Research analysts Verdict and business analytics firm SAS predict that around £86.5 billion will be spent by UK households in the final quarter of the calendar year, an increase of £1.2 billion year-on-year, however the volume of purchase will decline 0.7 per cent as shoppers look to cut back due to rising bills and high unemployment.

Of all the sectors in retail, DIY & gardening is to be the worst affected by the dampened consumer mood, with people prioritising essential spending ahead of home improvements resulting in a 6.3 per cent decline in expenditure according to Verdict.

Comparable sales of furniture & floor coverings will be similarly affected by this consumer trend and the rush by some to purchase big ticket items in Q4 last year before the VAT rise, meaning spending in this sector is expected to fall five per cent.

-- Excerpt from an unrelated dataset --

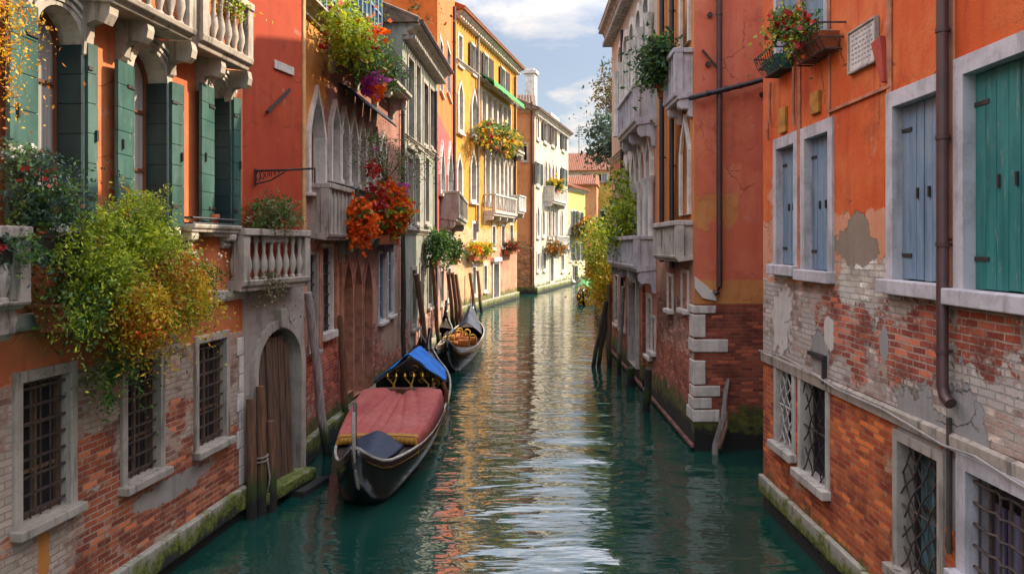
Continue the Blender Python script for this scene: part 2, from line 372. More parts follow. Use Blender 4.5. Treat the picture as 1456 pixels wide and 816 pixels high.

Maureen Hinton, analyst at Verdict, commented: “UK retailers face one of the most challenging Christmases ever as a combination of low consumer confidence and inflation is making shoppers question every purchase they make, even at a time when they want to celebrate.

“All the growth in the market is inflation led and a repeat of last year’s bad weather would be disastrous for retailers who are already on very tight margins.”

Exceptionally heavy snowfall in the run-up to Christmas last year severely affected product deliveries which already had the added stress of the seasonal rush and surge in online spending to contend with, and businesses will be hoping there is no repeat of those meteorological conditions in the coming months.

In order to maximise their take of a diminishing overall spend, retailers are being advised by Verdict & SAS to target men more effectively over the festive period after they found that 56.5 per cent of all turkeys bought in the week preceding Christmas were done so by males.

“The data clearly shows that retailers ought to be actively targeting men, for whom Christmas is one of the big shopping windows,” Hinton continued.

“After a tough 2011 many retailers will be relying on Christmas to make a profit before being hit hard by a tough Q1 in 2012. Consumers will cut back as they recover from Christmas spending and face increased utility bills and high unemployment.

“Therefore retailers must build up enough cash and margin to support them through difficult trading until the next likely boost in spending, Easter.”

Grocery and health & beauty sales are expected to stay fairly resilient in the fourth quarter, whilst clothing & footwear should benefit from extra gift trading as consumers steer away from large products for presents.

Homewares and electricals will remain strong categories for Christmas presents but higher costs and increased promotions will eat away at businesses margins, whilst book, music & video retailers will continue to suffer from the gradual fall off in physical products sales.